В чём состоит счастье подданных, Пётр I знал точно. Владеть приморскими землями и торговать со всем светом – вот секрет процветания. Умами европейских монархов XVII–XVIII вв. владело экономическое учение с красивым названием «меркантилизм». Оно гласило: если страна вывозит товаров больше, чем ввозит, в неё притекает золото, и народ богатеет. Экономисты XXI столетия, может быть, и посмеялись бы над наивностью века Просвещения. Но тогдашние государи в истины меркантилизма верили твёрдо. В Дании даже назвали здание биржи, возведённое неподалёку от порта, «храмом новой экономической политики». А коли так, «ногою твёрдой стать при море» считалось первейшей задачей государства.
Г. Неллер. Портрет Петра I. 1682 г.
Обширные просторы России, правда, ставили ещё одну задачу. Прежде чем вступать в борьбу с соседями за обладание частью побережья, следовало решить, у какого именно моря надлежит «стать ногою». Пётр начал с Азовского. Два похода к стенам турецкой крепости Азов завершились её взятием и основанием неподалёку другой морской крепости – Таганрога. Царь подумывал со временем, укрепившись на берегах тёплых морей, Азовского и Чёрного, сделать Таганрог российской столицей. Если б нашлись союзники для совместных действий против Османской империи, Таганрог вряд ли сохранил бы своё имя. Город святого Петра мог вырасти не на балтийских, а на Азовских берегах. Но ветры истории дули в другую сторону.
А. О. Самсонов. Пётр Великий на строительстве кораблей в Петербурге.
Пётр не нашёл желающих воевать с Турцией, зато сложился союз против Швеции. В XVII в. это государство усилилось, а его соседи испытывали разные неурядицы, так что к концу столетия прежние прибалтийские владения России, Польши и Дании оказались в составе шведской короны.
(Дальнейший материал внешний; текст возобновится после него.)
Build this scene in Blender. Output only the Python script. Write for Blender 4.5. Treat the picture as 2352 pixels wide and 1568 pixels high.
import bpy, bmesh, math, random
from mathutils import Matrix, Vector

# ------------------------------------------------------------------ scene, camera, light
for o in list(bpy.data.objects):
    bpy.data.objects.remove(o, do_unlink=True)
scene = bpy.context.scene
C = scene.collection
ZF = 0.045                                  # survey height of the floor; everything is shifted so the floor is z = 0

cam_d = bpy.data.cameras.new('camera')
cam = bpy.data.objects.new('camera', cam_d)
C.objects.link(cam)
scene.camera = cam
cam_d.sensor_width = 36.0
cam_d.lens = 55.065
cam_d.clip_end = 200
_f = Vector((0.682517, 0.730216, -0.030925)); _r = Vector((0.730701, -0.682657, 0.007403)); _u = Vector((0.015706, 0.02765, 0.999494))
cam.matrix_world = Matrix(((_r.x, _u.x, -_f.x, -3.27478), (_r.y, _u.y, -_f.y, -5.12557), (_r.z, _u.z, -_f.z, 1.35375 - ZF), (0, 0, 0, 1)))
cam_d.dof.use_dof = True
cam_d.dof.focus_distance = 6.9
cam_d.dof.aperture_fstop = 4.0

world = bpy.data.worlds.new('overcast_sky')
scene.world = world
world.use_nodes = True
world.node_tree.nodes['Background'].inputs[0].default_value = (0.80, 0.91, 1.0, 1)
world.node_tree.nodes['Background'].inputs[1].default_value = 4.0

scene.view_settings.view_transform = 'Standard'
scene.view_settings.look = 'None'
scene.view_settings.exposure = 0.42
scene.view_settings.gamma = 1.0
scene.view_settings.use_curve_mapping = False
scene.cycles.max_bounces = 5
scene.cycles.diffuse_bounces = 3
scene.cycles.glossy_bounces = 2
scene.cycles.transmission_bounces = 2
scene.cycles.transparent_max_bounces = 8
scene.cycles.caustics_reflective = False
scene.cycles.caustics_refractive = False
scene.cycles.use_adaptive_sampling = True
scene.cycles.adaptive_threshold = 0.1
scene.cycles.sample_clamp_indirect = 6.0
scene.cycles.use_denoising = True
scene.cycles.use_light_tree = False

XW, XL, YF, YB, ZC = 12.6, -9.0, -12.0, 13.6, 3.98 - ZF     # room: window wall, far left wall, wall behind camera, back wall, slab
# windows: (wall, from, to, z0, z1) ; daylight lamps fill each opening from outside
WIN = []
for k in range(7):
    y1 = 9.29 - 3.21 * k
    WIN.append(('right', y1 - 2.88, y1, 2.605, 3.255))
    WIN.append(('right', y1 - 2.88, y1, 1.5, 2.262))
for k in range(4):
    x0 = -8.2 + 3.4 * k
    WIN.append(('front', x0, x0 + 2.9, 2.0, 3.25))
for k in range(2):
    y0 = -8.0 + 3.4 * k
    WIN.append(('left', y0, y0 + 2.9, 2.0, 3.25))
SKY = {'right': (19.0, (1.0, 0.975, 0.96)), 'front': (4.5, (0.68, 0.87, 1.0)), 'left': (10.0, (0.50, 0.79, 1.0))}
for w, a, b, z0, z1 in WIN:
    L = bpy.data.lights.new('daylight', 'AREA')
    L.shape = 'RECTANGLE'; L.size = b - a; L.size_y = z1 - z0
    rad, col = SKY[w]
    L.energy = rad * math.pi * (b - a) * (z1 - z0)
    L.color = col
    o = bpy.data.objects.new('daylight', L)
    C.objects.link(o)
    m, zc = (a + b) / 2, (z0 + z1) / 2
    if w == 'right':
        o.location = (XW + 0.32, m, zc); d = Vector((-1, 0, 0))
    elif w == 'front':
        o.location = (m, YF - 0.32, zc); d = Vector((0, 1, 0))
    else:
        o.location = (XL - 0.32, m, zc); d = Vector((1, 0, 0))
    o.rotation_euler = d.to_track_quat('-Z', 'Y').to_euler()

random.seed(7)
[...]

Балтийское море стало, как тогда говорили, «внутренним озером Швеции». И вот теперь соседние державы захотели вернуть своё. Мысли о счастье связывались у Петра с той землёй, по которой Нева, выходя из Ладоги, катит свои волны к Финскому заливу. Из Ладоги в Неву, из Невы на Балтику, а оттуда в Европу – вот дорога к успеху. Но Неву прочно охраняли две шведские крепости – Нотебург и Ниеншанц. Нотебург («ореховый город», бывший русский Орешек) стоял там, где Нева покидает Ладогу. 11 октября 1702 г. после 17-часового штурма крепость пала. «Зело крепок сей орешек был, однако же счастливо разгрызён», – писал Пётр. Радости царя не было предела. Он переименовал крепость в Шлиссельбург – «ключ-город». Это был ключ к Неве, ключ к Балтийскому морю. Но был ещё и замок – Ниеншанц, непосредственно «запиравший» выход из Невы в Финский залив. Повернуть ключ в этом замке удалось 3 мая 1703 г., крепость сдалась почти без боя и ненадолго была переименована Петром в Шлотбург – «город-замок». Ненадолго, потому что вскоре «городу-замку» предстояло исчезнуть: его 400 каменных домов были разобраны и пошли на строительство новой крепости. Она стремительно росла на маленьком Заячьем острове, а за её стенами рос город. Вначале крепость, а потом и город стали называть Санкт-Петербургом.
А. Г. Венецианов. Основание Санкт-Петербурга. 1838 г.
Почему же именно святой Пётр был избран царём Петром для наименования города? Конечно, царь отдавал дань своему небесному покровителю. Нельзя исключить и того, что он мечтал превратить свой Петербург в новый Рим: святой Пётр считается первым римским папой. Но, видимо, не забывал царь и о теме ключа. В письмах разным лицам Пётр I именовал отвоёванный кусочек земли, выход в Балтийское море «парадизом». Так, на французский манер, он называл рай, а ключи от рая вручены святому Петру. Правда, художники и скульпторы изображали святого Петра с двумя ключами. Второй был от ада. Но об этом ключе, царь, вероятно, не думал. Итак, путь к счастью лежал через приморские земли, выход к морю был раем, а ключ от рая держал святой Пётр. Так и стал Петербург Петербургом.